You and I know of the man
who came across the seas
to peel off the wrapping of wrong
that our ancestors, for protection,
attired themselves in.

(from “The Missionary”)

(“The Missionary” is also one of a number in the collection with epigraphs from Lobsang Rampa, who I’d never heard of until today but who sounds WILD.)

that said, note that Mary told him that poetry was “no longer for him” in 1992 but he published this collection in 1998, which feels to me like obeying the letter of divine will but not exactly the spirit.

anyway, there’s also a poem that appears to be about marital infidelity (“Spear of betrayal / Glitter of menace / Shone anew, igniting ice, / Quenching the warmth of her face — // Piercing the heart, / Splintering the wall.”), and a poem titled “Civilization Came Home”, which, on the one hand, is critical of the sexual ethics of Peace Corps volunteers, but critical of the sexual ethics of Peace Corps volunteers by way of holding up “traditional” heterosexual marriage with dowry and bride-price negotiations as a superior alternative.

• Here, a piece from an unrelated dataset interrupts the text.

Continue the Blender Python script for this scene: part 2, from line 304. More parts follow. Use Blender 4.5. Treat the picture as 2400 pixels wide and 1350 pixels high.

the highlights — aside from “Be the Beast, O Bitch”, which I suspect isn’t actually meant to be a litany against self-censorship and more just misogynistic — were probably “Beware the Vulture”, which I take to be about planes/air traffic (“Your [i.e., the eagle’s] air is no longer free / but full of crossing flights / by the defiant poaching vulture”), and the more personal poems, particularly the laments, and some of the nature poems, although the one I liked best, “Watching Raindrops” is marred by a Lobsang Rampa epigraph:

Watching Raindrops

I say quite definitely that every person must stand alone.
— Lobsang Rampa

On a rainy day when the clouds are thick,
charged with lightning, I love
to sit by the roots of the banyan tree,
hear the echoing rumble of thunder, feel the sparks
tickling my toes, my hair a shadow
of the peacock weather-vane, my mind chiselled
like a quarter moon, floating aimlessly
between raindrops, watching them, slow motion,
feeling the tear in every drop,
as they fight to hold together,
smiling in downward flight.

On a rainy day when the oblique sun
wages war on the squall overhead, sun
and squall each claiming parcels of the air,
I sit under my umbrella listening
to the pattering of rats’ feet in the field of my mind.
I watch them, torpid, clawing at each other
like life and death.

On a day such as this, the weatherman announces gladly
the sparkle trapped in raindrops.

anyway. weird vibes overall from this one.

oh, also, I almost forgot to say — the actual highlight of the collection was definitely Frederick Butafa’s illustrations, which are gorgeous, and helpfully glossed for a non-Solomon Islander audience.